A terrific analysis from the Georgetown Public Policy Review spells out the reasons why Texas is likely to remain GOP red even though it is one of only four minority-majority states in the Union.

A quick summary:

(1) Texas Hispanics are younger and poorer than the general population, two qualities that reduce voter participation. Against a national Hispanic turnout of 50 percent, Texas Hispanics only turn out at rate of 38 percent.

(2) Republicans have been recruiting Hispanic candidates like crazy.

(3) Money. Texas Democrats don’t have any. To raise Hispanic voting rates, they need the kind of ground game mounted by the Obama campaign on the national level. That takes investment. Obama spent nearly a billion dollars on his, mostly centered on seven swing states. Why should the national Democrats commit to such a huge and expensive effort in Texas when they can win without it?


  • jrd

    re – “Republicans have been recruiting Hispanic candidates like crazy”

    I think it is a huge fallacy that Ted Cruz helps republicans with Hispanics in Texas. Mexican Americans I’ve spoken to are convinced that Cubans look down on them. His anti immigration rhetoric (despite that his parents were born in Cuba and he was born in freakin Canada.) does nothing to disabuse them of their distrust.

  • Jack Jett

    Hispanics are poorer in Texas and only 38 percent vote so who should really care? Yet millions should be spent to convince them to VOTE Republican, while the party may not give a rat’s azz about them beyond their vote.

    I think I get it. And while you have already ruled out Wendy Davis (even though she hasn’t even suggested she might be interested) nor have you mentioned the incredibly offensive comments made by Perry about her, I am sure that you can only see the positive in a Kay Bailey Hutchinson run.

  • Disagree

    I wasn’t too impressed by that analysis. It seems to me to be a rehash of what pretty much anyone who follows Texas politics already knows. That includes the Democrats who believe they can turn Texas purple by 2020.

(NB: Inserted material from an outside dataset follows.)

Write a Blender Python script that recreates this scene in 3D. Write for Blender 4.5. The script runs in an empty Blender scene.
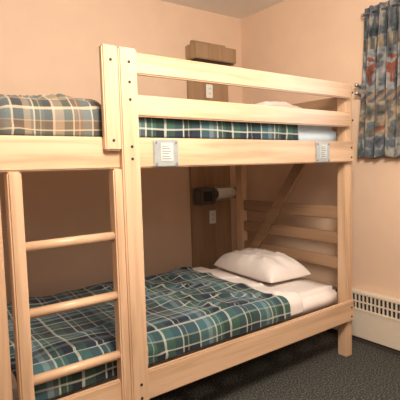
import bpy, bmesh, math, random
from mathutils import Vector, Matrix, noise
random.seed(4)
S=bpy.context.scene
S.view_settings.view_transform='Standard'

# ---------------------------------------------------------------- helpers
def link(o,parent=None):
    S.collection.objects.link(o)
    if parent: o.parent=parent
    return o
def empty(name):
    e=bpy.data.objects.new(name,None); S.collection.objects.link(e); e.empty_display_size=.1; return e
def from_bm(name,bm,mat,parent=None,smooth=False):
    me=bpy.data.meshes.new(name); bm.normal_update(); bm.to_mesh(me); bm.free()
    if mat:
        for m in (mat if isinstance(mat,list) else [mat]): me.materials.append(m)
    if smooth:
        for p in me.polygons: p.use_smooth=True
    return link(bpy.data.objects.new(name,me),parent)
def add_box(bm,a,b,bev=0,mi=0,rot=None):
    t=bmesh.new(); bmesh.ops.create_cube(t,size=1)
    c=[(a[i]+b[i])/2 for i in range(3)]; s=[abs(b[i]-a[i]) for i in range(3)]
    for v in t.verts: v.co=Vector([v.co[i]*s[i] for i in range(3)])
    if bev: bmesh.ops.bevel(t,geom=t.edges[:],offset=bev,segments=2,affect='EDGES')
    for v in t.verts:
        if rot: v.co=rot@v.co
        v.co+=Vector(c)
    for f in t.faces: f.material_index=mi
    me=bpy.data.meshes.new('t'); t.to_mesh(me); t.free(); bm.from_mesh(me); bpy.data.meshes.remove(me)
def box(name,a,b,mat,parent=None,bev=.004,rot=None):
    bm=bmesh.new(); add_box(bm,a,b,bev,0,rot); return from_bm(name,bm,mat,parent)
def add_cyl(bm,p,q,r,seg=20,mi=0,r2=None):
    p=Vector(p);q=Vector(q);d=q-p
    M=Matrix.Translation((p+q)/2)@d.to_track_quat('Z','Y').to_matrix().to_4x4()
    n=len(bm.faces)
    bmesh.ops.create_cone(bm,cap_ends=True,segments=seg,radius1=r,radius2=r if r2 is None else r2,depth=d.length,matrix=M)
    bm.faces.ensure_lookup_table()
    for f in bm.faces[n:]: f.material_index=mi; f.smooth=len(f.verts)==4
def cyl(name,p,q,r,mat,parent=None,seg=20):
    bm=bmesh.new(); add_cyl(bm,p,q,r,seg); return from_bm(name,bm,mat,parent)

class NT:
    def __init__(s,name):
        s.m=bpy.data.materials.new(name); s.m.use_nodes=True; s.t=s.m.node_tree; s.b=s.t.nodes['Principled BSDF']
    def n(s,typ,**k):
        x=s.t.nodes.new(typ)
        for a,v in k.items(): setattr(x,a,v)
        return x
    def l(s,a,b): s.t.links.new(a,b)
    def math(s,op,a,b=None):
        x=s.n('ShaderNodeMath',operation=op)
        for i,v in enumerate((a,b)):
            if v is None: continue
            if isinstance(v,(int,float)): x.inputs[i].default_value=v
            else: s.l(v,x.inputs[i])
        return x.outputs[0]
    def ramp(s,fac,stops,interp='LINEAR'):
        x=s.n('ShaderNodeValToRGB'); r=x.color_ramp; r.interpolation=interp
        while len(r.elements)>1: r.elements.remove(r.elements[-1])
        r.elements[0].position=stops[0][0]; r.elements[0].color=(*stops[0][1],1)
        for p,c in stops[1:]:
            e=r.elements.new(p); e.color=(*c,1)
        if fac is not None: s.l(fac,x.inputs[0])
        return x.outputs[0]
    def mix(s,f,a,b,bt='MIX'):
        x=s.n('ShaderNodeMix',data_type='RGBA',blend_type=bt)
        for i,v in ((0,f),(6,a),(7,b)):
            if isinstance(v,(int,float)): x.inputs[i].default_value=v
            elif isinstance(v,tuple): x.inputs[i].default_value=(*v,1)
            else: s.l(v,x.inputs[i])
        return x.outputs[2]
    def bump(s,h,st,dist=.01):
        x=s.n('ShaderNodeBump'); x.inputs['Strength'].default_value=st; x.inputs['Distance'].default_value=dist
        s.l(h,x.inputs['Height']); s.l(x.outputs[0],s.b.inputs['Normal'])
    def set(s,rough=.5,metal=0,spec=.5):
        s.b.inputs['Roughness'].default_value=rough; s.b.inputs['Metallic'].default_value=metal
        s.b.inputs['Specular IOR Level'].default_value=spec
def plain(name,c,rough=.5,metal=0,var=.08,scale=30,bump=0):
    m=NT(name); tc=m.n('ShaderNodeTexCoord'); nz=m.n('ShaderNodeTexNoise'); nz.inputs['Scale'].default_value=scale; nz.inputs['Detail'].default_value=4
    m.l(tc.outputs['Object'],nz.inputs['Vector'])
    lo=tuple(x*(1-var) for x in c); hi=tuple(min(1,x*(1+var)) for x in c)
    m.l(m.ramp(nz.outputs[0],[(.3,lo),(.7,hi)]),m.b.inputs['Base Color']); m.set(rough,metal)
    if bump: m.bump(nz.outputs[0],bump,.005)
    return m.m
def wood(name,axis,dark,light,rough=.36):
    m=NT(name); tc=m.n('ShaderNodeTexCoord'); mp=m.n('ShaderNodeMapping')
    sc=[22,22,22]; sc[axis]=1.1; mp.inputs['Scale'].default_value=sc
    m.l(tc.outputs['Object'],mp.inputs[0])
    nz=m.n('ShaderNodeTexNoise'); nz.inputs['Scale'].default_value=1; nz.inputs['Detail'].default_value=6; nz.inputs['Distortion'].default_value=.8
    m.l(mp.outputs[0],nz.inputs['Vector'])
    n2=m.n('ShaderNodeTexNoise'); n2.inputs['Scale'].default_value=3; m.l(tc.outputs['Object'],n2.inputs['Vector'])
    c=m.ramp(nz.outputs[0],[(.32,dark),(.47,tuple((x*.35+y*.65) for x,y in zip(dark,light))),(.55,light),(.75,tuple(min(1,x*1.1) for x in light))])
    c=m.mix(.3,c,m.ramp(n2.outputs[0],[(.3,tuple(x*.78 for x in light)),(.7,light)]))
    m.l(c,m.b.inputs['Base Color']); m.set(rough); m.bump(nz.outputs[0],.1,.002)
    return m.m
WL=(.66,.435,.275); WD=(.43,.255,.14)
WX=wood('maple_x',0,WD,WL); WY=wood('maple_y',1,WD,WL); WZ=wood('maple_z',2,WD,WL)
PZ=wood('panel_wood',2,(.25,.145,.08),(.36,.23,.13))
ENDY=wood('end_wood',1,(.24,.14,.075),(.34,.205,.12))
WALL=plain('wall_paint',(.69,.495,.355),.7,var=.025,scale=6,bump=.02)
CEIL=plain('ceiling_paint',(.88,.85,.80),.9,var=.03,scale=80,bump=.2)
METAL=plain('steel',(.42,.42,.42),.35,.9)
GREYM=plain('grey_metal',(.13,.125,.12),.35,.6)
DARK=plain('dark_metal',(.03,.028,.027),.4,.3)
WHITEP=plain('white_plastic',(.82,.80,.74),.35,var=.02)
HEAT=plain('heater_enamel',(.72,.62,.50),.4,var=.03)
HDARK=plain('heater_recess_shade',(.06,.05,.045),.6)  # near-black colour that paints the shade in the heater's recesses
SHEET=plain('white_sheet',(.76,.68,.63),.9,var=.03,scale=12,bump=.1)
SHEETB=plain('bluish_sheet',(.50,.57,.60),.9,var=.05,scale=12,bump=.1)

def carpet():
    m=NT('carpet'); tc=m.n('ShaderNodeTexCoord'); nz=m.n('ShaderNodeTexNoise'); nz.inputs['Scale'].default_value=110; nz.inputs['Detail'].default_value=6
    m.l(tc.outputs['Object'],nz.inputs['Vector'])
    m.l(m.ramp(nz.outputs[0],[(.35,(.026,.027,.026)),(.5,(.064,.064,.058)),(.68,(.19,.18,.155))]),m.b.inputs['Base Color'])
    m.set(.95,0,.1); m.bump(nz.outputs[0],.8,.01); return m.m
CARPET=carpet()

def plaid(name,A,B,period=.36,line=(.60,.60,.52),ls=.55):
    m=NT(name); uv=m.n('ShaderNodeUVMap'); sp=m.n('ShaderNodeSeparateXYZ'); m.l(uv.outputs[0],sp.inputs[0])
    fu=m.math('FRACT',m.math('DIVIDE',sp.outputs[0],period)); fv=m.math('FRACT',m.math('DIVIDE',sp.outputs[1],period))
    ca=m.ramp(fu,A,'CONSTANT'); cb=m.ramp(fv,B,'CONSTANT')
    c=m.mix(.5,ca,cb)
    K=(0,0,0); Wt=(1,1,1); H_=(.45,.45,.45)
    st=[(0,K),(.115,Wt),(.135,K),(.36,Wt),(.38,K),(.44,H_),(.455,K),(.60,Wt),(.63,K),(.86,Wt),(.88,K),(.94,H_),(.955,K)]
    st2=[(0,K),(.08,Wt),(.10,K),(.20,H_),(.215,K),(.33,Wt),(.36,K),(.62,Wt),(.64,K),(.70,H_),(.715,K),(.84,Wt),(.865,K)]
    lu=m.math('MULTIPLY',m.ramp(fu,st,'CONSTANT'),ls); lv=m.math('MULTIPLY',m.ramp(fv,st2,'CONSTANT'),ls)
    c=m.mix(lu,c,line); c=m.mix(lv,c,line)
    tw=m.n('ShaderNodeTexNoise'); tw.inputs['Scale'].default_value=300; m.l(uv.outputs[0],tw.inputs['Vector'])
    c=m.mix(.5,c,m.ramp(tw.outputs[0],[(.3,(.55,.55,.55)),(.7,(1,1,1))]),'MULTIPLY')
    m.l(c,m.b.inputs['Base Color']); m.set(.9,0,.15); m.bump(tw.outputs[0],.2,.002)
    m.b.inputs['Sheen Weight'].default_value=.15
    return m.m
NV=(.022,.034,.056);TE=(.055,.13,.15);GR=(.045,.10,.075);LB=(.22,.31,.34);BK=(.014,.019,.024);GY=(.11,.15,.15)
PL=plaid('green_plaid',
  [(0,NV),(.135,TE),(.25,LB),(.31,GY),(.38,GR),(.50,BK),(.63,GR),(.75,NV),(.88,BK)],
  [(0,BK),(.10,GR),(.215,TE),(.36,NV),(.48,LB),(.54,NV),(.64,TE),(.76,GR),(.865,NV)],.40)
BR=(.20,.13,.08);TN=(.34,.25,.17);OL=(.09,.10,.075);CH=(.05,.055,.055);SB=(.14,.17,.17)
PLB=plaid('brown_plaid',
  [(0,SB),(.135,CH),(.25,TN),(.33,SB),(.38,OL),(.50,CH),(.63,TN),(.75,OL),(.88,BR)],
  [(0,OL),(.10,BR),(.215,SB),(.36,CH),(.48,TN),(.54,OL),(.64,SB),(.76,CH),(.865,BR)],.30,(.66,.50,.34),.5)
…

    I agree that it will be tough for Dems to turn Texas anytime soon. But they have answers for all the points that were raised:

    1. Yes, Hispanics in Texas are young. But here’s the thing about young people: They tend to get older. By 2020, the young Hispanics who aren’t voting now will be about seven years older. So they’ll probably be more likely to cast a ballot. Also, the Hispanic population in Texas will likely grow more prosperous. A recent study by Pew said that second generation Hispanics have 35 percent higher annual incomes than first generation immigrants. As the Hispanic population matures, members will be more likely to participate in the process. This is inevitable.

    2. True, there’s prominent statewide Republicans. But it’s condescending to say that Hispanics will vote for someone just because he has a Latino surname. Case in point: Ted Cruz got 35 percent of the Hispanic vote in 2012. John Cornyn got 36 percent in 2008.

    3. There’s a TON of Democratic money in Texas. Right now, those donors just spend it on races outside the state. That’s true for now, but you better believe those donors are paying attention to these demographic changes. If they think they can win here, they’ll open their checkbooks.

  • Julie

    “Disagree” above beat me to it on his/her point #3: there IS a ton of Democratic money in Tx. It has just all been flowing out of state. Battleground TX–a serious effort to run serious, electable D candidates–could change that.

  • Jackson

    With Perry not running, it will be an open seat, the first time we’ve had that scenario in almost a quarter-century, since Ann Richards won in 1990.

    Attorney General Greg Abbott will be the R in the guv race. Given the innate sympathy he’ll garner from being in a wheelchair, and given his general warm demeanor and countenance (regardless of his far right views) I think a female — one who is easy on the eyes and ears — is the best choice to run against a guy who brings those variables. That’s Wendy Davis. Yes, he’s the sitting AG, but she’s Harvard law and has a great back story.

    Abbott has a war chest of $18 mil, but she can raise money, coast-to-coast, especially with her newfound national profile. Can you say “Super PAC?” Karl Rove can.

    She’ll also run her race out of downtown Fort Worth, I suspect….in the district she’s represented, in other words. That’ll surely give a boost to the D attempting to succeed her, assuming it’s a decent enough candidate. If she’s also a decent candidate, the race for Texas guv will garner outsized press coverage. It will be a high-profile race.

    Demography is destiny, and D’s are poised to grow, but that doesn’t mean they should sit and do nothing til things change to their favor. They should try and make change. That means putting their best forward in these upcoming election cycles of 2014, 2016, 2018, 2020.

  • Jack Jett

    The last paragraph in your comment sums it up brilliantly. I am not as convinced as Wick on the rich, poor, Hispanic element as much as younger Texan’s are far more open The religious extremist are starting to be more counter-productive than productive for Republican’s which is (IMHO) the reason they fail at attempts at enlarging their tent.
    I enjoy your D’s…Demography, Democrat, Destiny here on D blog in big D.

  • Everlasting Phelps

    Please run Wendy Davis. I’m sure the video of the protesters chanting “hail Satan” over Amazing Grace will boost her straight to the Governor’s Mansion.